> [GIVEN EXERCISE] Take every line where the string "Write" appears and copy it.

> [EXCERPTED RECORDS]
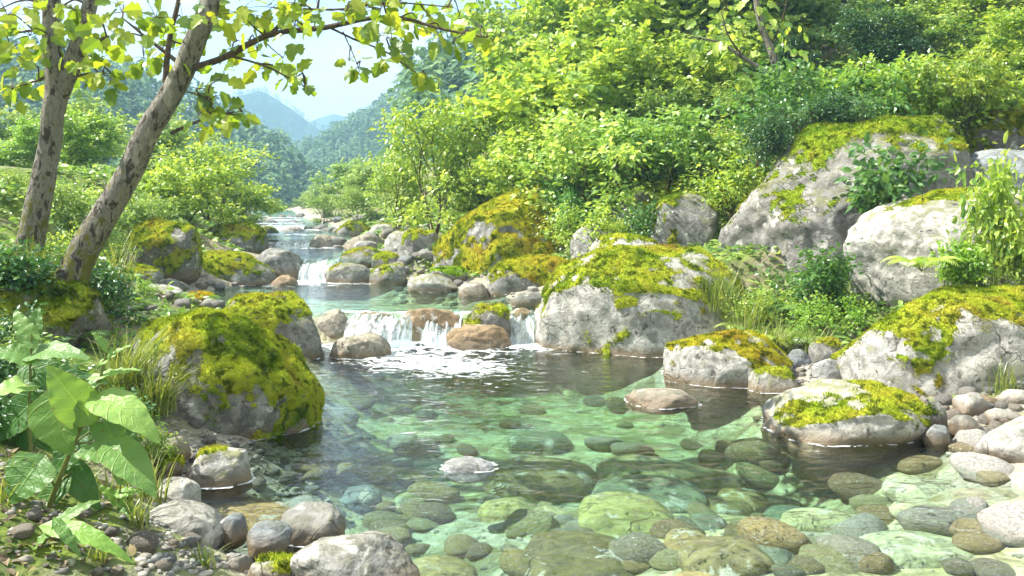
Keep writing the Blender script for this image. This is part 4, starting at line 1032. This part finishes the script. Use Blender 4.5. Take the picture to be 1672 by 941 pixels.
def big_leaf(root, b, a, tip, y, widthpx, dy=0.0, rnd=.5, face=(0, -.7, .7), curl=.2, tint=(1, 1, 1)):
    A = W(a[0], a[1], y); T = W(tip[0], tip[1], y+dy); d = T-A; L = np.linalg.norm(d); d /= L
    nrm = np.array(face, float); side = np.cross(nrm, d); side /= np.linalg.norm(side); up = np.cross(d, side)
    V, n, m = heart(L*1.04, widthpx*y/F/2*1.12, curl=curl)
    Vw = A+V[:, :1]*d+V[:, 1:2]*side+(V[:, 2:3]+curl*L*.4*(V[:, :1]/L))*up-b
    I = np.arange(n*m).reshape(n, m); Q = np.stack([I[:-1, :-1], I[:-1, 1:], I[1:, 1:], I[1:, :-1]], -1).reshape(-1, 4)
    uu = np.repeat(np.linspace(0, 1, n), m); vv = np.tile(np.linspace(-1, 1, m), n)
    o = build('leaf', Vw, Q, HEART, root, True, {'u': uu, 'v': vv, 'rnd': np.full(n*m, rnd)}); o.color = (*tint, 1)
    return A

def stem_plant(name, label, y, stemlist, r0, leafs, extra=()):
    b = W(stemlist[0][0], stemlist[0][1], y); root = empty(name, b, label, 'plant')
    P = smooth_line(PX(stemlist, y), 30); V, Q = tubes([(P, np.linspace(r0, r0*.3, 30))], 8)
    build('stem', V-b, Q, STEM, root, True, {'rnd': np.full(len(V), .4)})
    pet = []
    for lf in leafs:
        A = big_leaf(root, b, *lf[:2], y+lf[3] if len(lf) > 3 else y, lf[2], *(lf[4:] if len(lf) > 4 else ()))
        k = np.argmin(((P-A)**2).sum(1)+np.where(P[:, 2] > A[2]+.05, 1, 0)); s = P[max(k-2, 0)]
        pet.append((smooth_line([s, (s+A)/2+[0, 0, .02], A], 8), np.linspace(r0*.4, r0*.25, 8)))
    V, Q = tubes(pet, 6); build('leaf_stalks', V-b, Q, STEM, root, True, {'rnd': np.full(len(V), .7)})
    return root
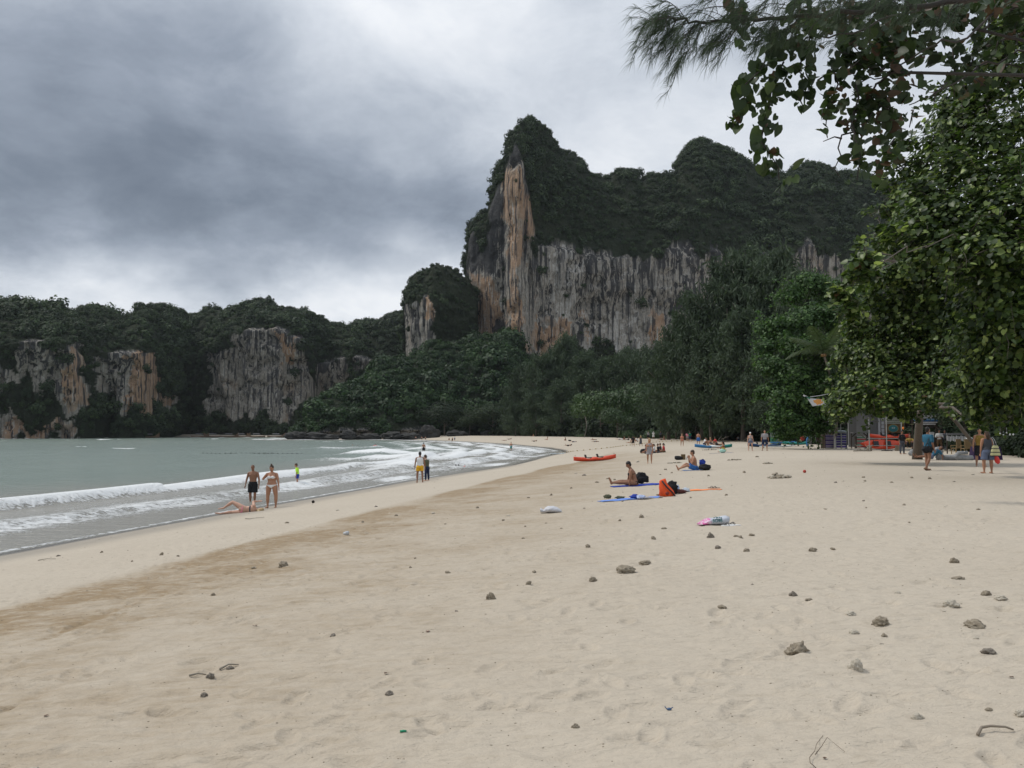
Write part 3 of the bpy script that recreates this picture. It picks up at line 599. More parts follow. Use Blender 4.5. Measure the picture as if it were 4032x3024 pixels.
def blob_tree(q):
    p, n = crown_points(q, 420, (0.5, 0.5, 0.46), lumps=10, lump_r=0.40)
    V, Fc, t = leaf_cloud(p, n, 0.095, q, 0.85, 0.2); t = np.clip(t * 0.7 + 0.5 * np.repeat(p[:, 2], 4) + 0.12, 0, 1) if False else t; return V, Fc, t
PB_FOREST = proto('forest_crown', blob_tree, L_FOREST, 5); PB_HILL = proto('hill_crown', blob_tree, L_HILL, 5)
for bk, pr, lab in (('far', PB_FOREST, 'dark forest clinging to the far cliff across the bay'), ('main', PB_FOREST, 'dark scrub and trees growing on the main cliff and its pinnacle'), ('hill', PB_HILL, 'dense green trees covering the rocky headland')):
    pts = np.concatenate([a for a, b in FOREST_PTS[bk]]); sc = np.concatenate([b for a, b in FOREST_PTS[bk]])
    q = np.random.default_rng(5); pts = pts + np.stack([0 * sc, 0 * sc, sc * 0.12], 1)
    sc = sc * (0.75 + 0.6 * (fbm(pts[:, 0] / 18, pts[:, 1] / 18, pts[:, 2] / 18, o=2) > 0.1) + 0.9 * (q.random(len(sc)) < 0.05))
    scatter('cliff_forest' if bk != 'hill' else 'headland_forest', pts, sc, q.uniform(0, 6.28, len(sc)), pr, label=lab)
# ================================================================== trees
class MB:
    """collects shapes for one mesh"""
    def __init__(s): s.V = []; s.F = []; s.n = 0; s.T = []; s.M = []
    def add(s, V, Fc, tint=None, mi=0):
        V = [tuple(v) for v in V]; s.V += V; s.F += [tuple(i + s.n for i in f) for f in Fc]; s.n += len(V)
        s.T += list(tint) if tint is not None else [0.5] * len(V); s.M += [mi] * len(Fc); return s
    def tube(s, pts, rad, sides=6, mi=0, cap=True):
        pts = [Vector(p) for p in pts]; rad = rad if hasattr(rad, '__len__') else [rad] * len(pts)
        V = []; up = Vector((0.31, 0.17, 0.93)); a = None
        for i, p in enumerate(pts):
            d = (pts[min(i + 1, len(pts) - 1)] - pts[max(i - 1, 0)])
            d = d.normalized() if d.length > 1e-9 else Vector((0, 0, 1))
            if a is None:
                a = d.cross(up); a = a.normalized() if a.length > 1e-4 else Vector((1, 0, 0))
            else: a = (a - d * a.dot(d)); a = a.normalized() if a.length > 1e-6 else d.orthogonal().normalized()
            b = d.cross(a)
            for k in range(sides):
                th = 2 * math.pi * k / sides; V.append(p + (a * math.cos(th) + b * math.sin(th)) * rad[i])
        Fc = [(i * sides + k, i * sides + (k + 1) % sides, (i + 1) * sides + (k + 1) % sides, (i + 1) * sides + k) for i in range(len(pts) - 1) for k in range(sides)]
        if cap: Fc += [tuple(range(sides))[::-1], tuple((len(pts) - 1) * sides + k for k in range(sides))]
        return s.add(V, Fc, mi=mi)
    def box(s, c, d, rz=0.0, mi=0, bev=0.0, rx=0.0, ry=0.0):
        h = [x / 2 for x in d]; m = Euler((rx, ry, rz)).to_matrix(); c = Vector(c)
        V = [c + m @ Vector((x * h[0], y * h[1], z * h[2])) for z in (-1, 1) for y in (-1, 1) for x in (-1, 1)]
        return s.add(V, [(0, 2, 3, 1), (4, 5, 7, 6), (0, 1, 5, 4), (2, 6, 7, 3), (0, 4, 6, 2), (1, 3, 7, 5)], mi=mi)
    def loft(s, rings, mi=0, cap=True, close=True):
        n = len(rings[0]); V = [p for r in rings for p in r]
        Fc = [(i * n + k, i * n + (k + 1) % n, (i + 1) * n + (k + 1) % n, (i + 1) * n + k) for i in range(len(rings) - 1) for k in range(n if close else n - 1)]
        if cap: Fc += [tuple(range(n))[::-1], tuple((len(rings) - 1) * n + k for k in range(n))]
        return s.add(V, Fc, mi=mi)
    def ellip(s, c, r, seg=12, rings=8, rot=None, mi=0, fn=None):
        V = []; m = rot or Matrix.Identity(3); c = Vector(c)
        for i in range(rings + 1):
            ph = math.pi * i / rings
            for k in range(seg):
                th = 2 * math.pi * k / seg; d = Vector((math.sin(ph) * math.cos(th), math.sin(ph) * math.sin(th), math.cos(ph)))
                f = fn(d) if fn else 1.0; V.append(c + m @ Vector((d.x * r[0] * f, d.y * r[1] * f, d.z * r[2] * f)))
        Fc = [(i * seg + k, (i + 1) * seg + k, (i + 1) * seg + (k + 1) % seg, i * seg + (k + 1) % seg) for i in range(rings) for k in range(seg)]
        return s.add(V, Fc, mi=mi)
    def mesh(s, name, mats, smooth=False, tint=False):
        me = bpy.data.meshes.new(name); me.from_pydata([tuple(v) for v in s.V], [], s.F)
        for m in (mats if isinstance(mats, (list, tuple)) else [mats]): me.materials.append(m)
        me.polygons.foreach_set('material_index', s.M)
        if smooth: me.polygons.foreach_set('use_smooth', [True] * len(me.polygons))
        if tint: at = me.attributes.new('tint', 'FLOAT', 'POINT'); at.data.foreach_set('value', s.T)
        me.update(); return me
    def build(s, name, mats, parent=None, smooth=False, tint=False, **kw):
        return link(name, s.mesh(name, mats, smooth, tint), parent, **kw)

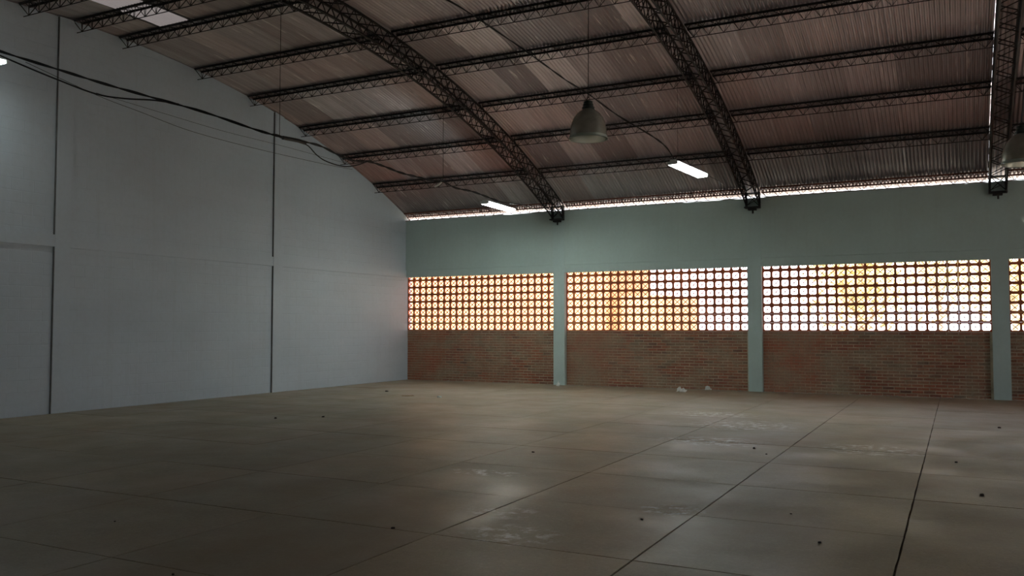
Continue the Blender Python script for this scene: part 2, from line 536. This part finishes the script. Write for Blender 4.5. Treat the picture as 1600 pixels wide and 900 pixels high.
# last, unseen bay and the wall behind the camera: same walling
def screen_run(mb, xa, xb, y0, y1, z0, z1):
    k = max(1, round((xb - xa) / P)); s = (xb - xa) / k
    for i in range(k + 1): mb.box((xa + i * s - .011, y0, z0), (xa + i * s + .011, y1, z1))
    r = max(1, round((z1 - z0) / P)); s2 = (z1 - z0) / r
    for i in range(r + 1): mb.box((xa, y0 + .001, z0 + i * s2 - .01), (xb, y1 - .001, z0 + i * s2 + .01))
mb = MB(); screen_run(mb, BAYS[4][0] + .012, BAYS[4][1] - .012, .13, .2, SILL + .011, LTOP)
build(mb, 'end_screen', M_terra, wb, kind='stuff')
mb = MB(); mb.box((BAYS[4][0], .12, 0), (BAYS[4][1], .23, SILL)); build(mb, 'end_brickwork', M_brick, wb)

mb = MB()
mb.box((-0.1, YF - .15, 0), (XE, YF, 4.72))
for x in COLX: mb.box((x - HW, YF - .2, 0), (x + HW, YF + .01, 4.6))
wf = build(mb, 'wall_front', M_back, kind='structure')
# unseen far end wall; its gateway is added to let daylight in
mb = MB()
poly = [(0.1, 0), (0.1, roof(0.1))] + [(y, roof(y)) for y in [0.1 - i * .52 for i in range(1, 40)]] + [(YF, roof(YF)), (YF, 0), (-13.2, 0), (-13.2, 3.6), (-9.0, 3.6), (-9.0, 0)]
mb.prism(poly, 0, XE, XE + .15)
build(mb, 'wall_right', M_left, kind='structure')

# ------------------------------------------------------------------ roof covering: corrugated sheets
ROWS = [0.24, -1.5, -2.97, -4.47, -6.17, -7.68, -9.50, -10.46, -11.46, -12.9]
WP = 0.8 / 11
def sheet_mesh(ya, yb, width_w=12.34, lift=0.0):
    m2 = MB(); per = 6; dash = width_w < 11; nn = math.ceil(width_w * per)
    nr = 24 if dash else 3
    for j in range(nr + 1):
        y = ya + (yb - .09 - ya) * j / nr
        z = roof(y) + .027 + lift - (.007 * j / nr)
        for i in range(nn + 1):
            x = min(i / per, width_w + (.09 if dash and (j // 2) % 3 == 0 else 0)) * WP
            m2.v.append((x, y, z + .017 * math.cos(2 * math.pi * x / WP)))
    for j in range(nr):
        for i in range(nn):
            a = j * (nn + 1) + i
            m2.f.append((a, a + 1, a + nn + 2, a + nn + 1))
    return m2
# ceiling's own mesh: the half of the vault over and behind the camera
mb = MB()
nx = int((XE + .8) / (WP / 4)); ys = [-12.85 - i * .8 for i in range(11)]
for y in ys:
    for i in range(nx + 1): mb.v.append((-.6 + i * WP / 4, y, roof(y) + .027 + .017 * math.cos(math.pi * i / 2)))
for j in range(len(ys) - 1):
    for i in range(nx):
        a = j * (nx + 1) + i; mb.f.append((a, a + 1, a + nx + 2, a + nx + 1))
ceil = build(mb, 'ceiling', M_sheet, smooth=True, kind='structure', label='dark arched roof of corrugated metal sheets')
GAPCOL = 19      # the column boundary at x = 14.6 where daylight shows as a dotted seam
for r in range(9):
    me = sheet_mesh(ROWS[r], ROWS[r + 1]).mesh('sheet', M_sheet, True)
    me_s = sheet_mesh(ROWS[r], ROWS[r + 1], 10.95).mesh('sheet', M_sheet, True)
    for c in range(26):
        x = -.6 + .8 * c
        o = link('sheet', me_s if c == GAPCOL - 1 else me, ceil, (x, 0, (.004 if (c + r) % 2 else 0) + random.uniform(0, .002)))
        if c == 2 and r >= 6:
            o.data = me.copy(); o.data.materials[0] = M_sky; o.name = 'skylight_sheet'; o['label'] = 'pale translucent skylight sheet'
rest = MB()
for r in range(9):
    q = sheet_mesh(ROWS[r], ROWS[r + 1], 76)
    n0 = len(rest.v); rest.v += [(x + 20.2, y, z + .003) for x, y, z in q.v]; rest.f += [tuple(n0 + k for k in f) for f in q.f]
build(rest, 'outer_sheets', M_sheet, ceil, smooth=True, kind='stuff')

# ------------------------------------------------------------------ arch trusses
def arch_truss(xc, label):
    t = link('arch_truss', None, None, (xc, -.1, 4.29), label=label, category='truss', group='arched lattice trusses over the columns')
    off = V((xc, -.1, 4.29))
    def B(m2, name, mat=M_steel):
        m2.v = [(x - off.x, y - off.y, z - off.z) for x, y, z in m2.v]
        return build(m2, name, mat, t)
    ye = YF + .25
    N_ = 84
    ysx = [-0.06 + (ye + .06) * i / N_ for i in range(N_ + 1)]
    D = .34; w = .15
    tp = lambda y, s: V((xc + s * w, y, roof(y) - .035))
    bt = lambda y, s: V((xc + s * w, y - slope(y) * D * 0, roof(y) - .035 - D))
    for s in (-1, 1):
        for fn in (tp, bt):
            m2 = MB(); m2.tube([fn(y, s) for y in ysx], .022, 4); B(m2, 'chord')
    for s in (-1, 1):
        m2 = MB(); m2.tube([(tp if i % 2 else bt)(y, s) for i, y in enumerate(ysx)], .0115, 4); B(m2, 'side_lacing')
        m2 = MB(); m2.tube([(bt if i % 2 else tp)(y, s) for i, y in enumerate(ysx)], .0115, 4); B(m2, 'side_lacing')
    for fn, nm in ((tp, 'top_lacing'), (bt, 'bottom_lacing')):
        m2 = MB(); m2.tube([fn(y, 1 if i % 2 else -1) for i, y in enumerate(ysx)], .0115, 4); B(m2, nm)
    # end post and bearing plate standing out from the wall
    m2 = MB()
    for s in (-1, 1):
        m2.box((xc + s * .15 - .02, -.10, 4.30), (xc + s * .15 + .02, -.015, roof(0) - .03))
        m2.tube([(xc + s * .15, -.09, 4.32), (xc - s * .15, -.09, roof(0) - .05)], .009, 4)
    m2.box((xc - .17, -.16, 4.60), (xc + .17, -.015, 4.63))
    B(m2, 'end_post')
    m2 = MB(); m2.box((xc - .17, -.22, 4.27), (xc + .17, -.013, 4.30))
    m2.box((xc - .10, -.15, 4.225), (xc + .08, -.013, 4.27)); m2.tube([(xc, -.08, 4.15), (xc, -.08, 4.23)], .02, 6)
    B(m2, 'bearing_plate')
    return t
arch_truss(COLX[0], 'dark arched lattice truss nearest the white gable wall, landing on the first column')
arch_truss(COLX[1], 'dark arched lattice truss over the second column, right of the bell lamp in mid picture')
arch_truss(COLX[2], 'dark arched lattice truss running straight up near the right edge of the photo')
t4 = arch_truss(COLX[3], 'dark arched lattice truss beyond the right edge of the photo')

# ------------------------------------------------------------------ purlins
PY = [-0.02, -1.5, -2.97, -4.47, -6.17, -7.68, -9.50, -10.46, -11.46]
ords = ['at the eave', 'first up from the eave', 'second up from the eave', 'third up from the eave', 'fourth up from the eave', 'fifth up from the eave', 'sixth up from the eave', 'seventh up from the eave', 'eighth up from the eave']
bayn = ['between the gable wall and the first truss', 'between the first and second trusses', 'between the middle trusses', 'right of the third truss']
xs = [(-0.03, COLX[0] - .17), (COLX[0] + .17, COLX[1] - .17), (COLX[1] + .17, COLX[2] - .17), (COLX[2] + .17, COLX[3] - .17)]
def purlin(y, x0, x1, label, eave):
    zt = roof(y) + .006; hy = .085
    D = .205 if not eave else .17
    dz = slope(y) * hy
    o = V((x0, y, zt))
    root = link('roof_purlin', None, None, o, label=label, category='purlin', group='lattice purlins carrying the roof sheets')
    L = x1 - x0
    A = V((0, hy, dz)); Bp = V((0, -hy, -dz)); Cc = V((0, 0, -D))
    mat = M_eavelit if eave else M_steel
    for q, r_ in ((A, .011), (Bp, .011), (Cc, .010)):
        m2 = MB()
        if q is Cc: m2.tube([q, q + V((L, 0, 0))], r_, 4)
        else:
            m2.box((0, q.y - .027, q.z - .004), (L, q.y + .027, q.z)); m2.box((0, q.y - .003, q.z - .032), (L, q.y + .003, q.z - .004))
        build(m2, 'chord', mat, root)
    k = max(4, round(L / .135)); k += k % 2
    s = L / k
    for q in (A, Bp):
        m2 = MB(); m2.tube([(q if i % 2 == 0 else Cc) + V((i * s, 0, 0)) for i in range(k + 1)], .0085, 4)
        build(m2, 'side_lacing', mat, root)
    m2 = MB(); m2.tube([(A if i % 2 == 0 else Bp) + V((i * s, 0, 0)) for i in range(k + 1)], .0085, 4)
    build(m2, 'top_lacing', mat, root)
for bi, (x0, x1) in enumerate(xs):
    for r, y in enumerate(PY):
        if bi == 3 and r > 5: continue
        if bi == 2 and r > 6: continue
        purlin(y, x0, x1, 'lattice steel purlin ' + ords[r] + ', ' + bayn[bi], r == 0)

# ------------------------------------------------------------------ lamps
M_dim = emit('dim_fluorescent_tube', (0.86, 1.0, 0.96), 13.0)
def tube_fixture(A, B_, label, hang, mt=None):
    A = V(A); B_ = V(B_)
    mid = (A + B_) / 2
    root = link('tube_light', None, None, mid, label=label, category='lamp', group='lit twin tube lights')
    d = (B_ - A).normalized(); L = (B_ - A).length
    side = d.cross(V((0, 0, 1))).normalized(); up = side.cross(d)
    def box(m2, l0, l1, s0, s1, u0, u1):
        n = len(m2.v)
        m2.box((0, 0, 0), (1, 1, 1))
        for i in range(n, n + 8):
            a, b2, c = m2.v[i]
            m2.v[i] = tuple(d * (l0 + (l1 - l0) * a) + side * (s0 + (s1 - s0) * b2) + up * (u0 + (u1 - u0) * c))
    m2 = MB()
    box(m2, -L / 2, L / 2, -.05, .05, .02, .06)
    box(m2, -L / 2, L / 2, -.115, -.05, .02, .028); box(m2, -L / 2, L / 2, .05, .115, .02, .028)
    build(m2, 'housing', M_enamel, root)
    m2 = MB(); box(m2, -L / 2 + .03, L / 2 - .03, -.10, .10, -.028, .018)
    build(m2, 'diffuser', mt or M_tube, root)
    for e in (-1, 1):
        m2 = MB(); x = e * (L / 2 - .014)
        box(m2, x - .014, x + .014, -.104, .104, -.032, .0195)
        build(m2, 'end_cap', M_enamel, root)
    if hang:
        for h in hang:
            h = V(h); m2 = MB()
            top_ = V((h.x, h.y, roof(h.y) - .0)) - mid
            m2.tube([top_, V((h.x, h.y, h.z)) - mid, d * (-L / 2 + .05) + up * .06], .005, 5); build(m2, 'hanging_wire', M_black, root)
tube_fixture((4.56, -3.62, 4.30), (4.50, -2.14, 4.30), 'lit tube light just above the left end of the bright eave gap', [])
tube_fixture((9.40, -5.26, 4.50), (9.65, -4.07, 4.42), 'lit tube light on a long wire right of the central bell lamp', [(9.46, -5.1, 4.66)])
tube_fixture((0.93, -13.9, 5.50), (0.90, -12.36, 5.60), 'lit tube light cut off by the left edge of the photo', [], M_dim)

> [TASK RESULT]
Write part 3 of the bpy script that recreates this picture. It picks up at line 599. More parts follow. Use Blender 4.5. Measure the picture as if it were 4032x3024 pixels.
Continue the Blender Python script for this scene: part 2, from line 536. This part finishes the script. Write for Blender 4.5. Treat the picture as 1600 pixels wide and 900 pixels high.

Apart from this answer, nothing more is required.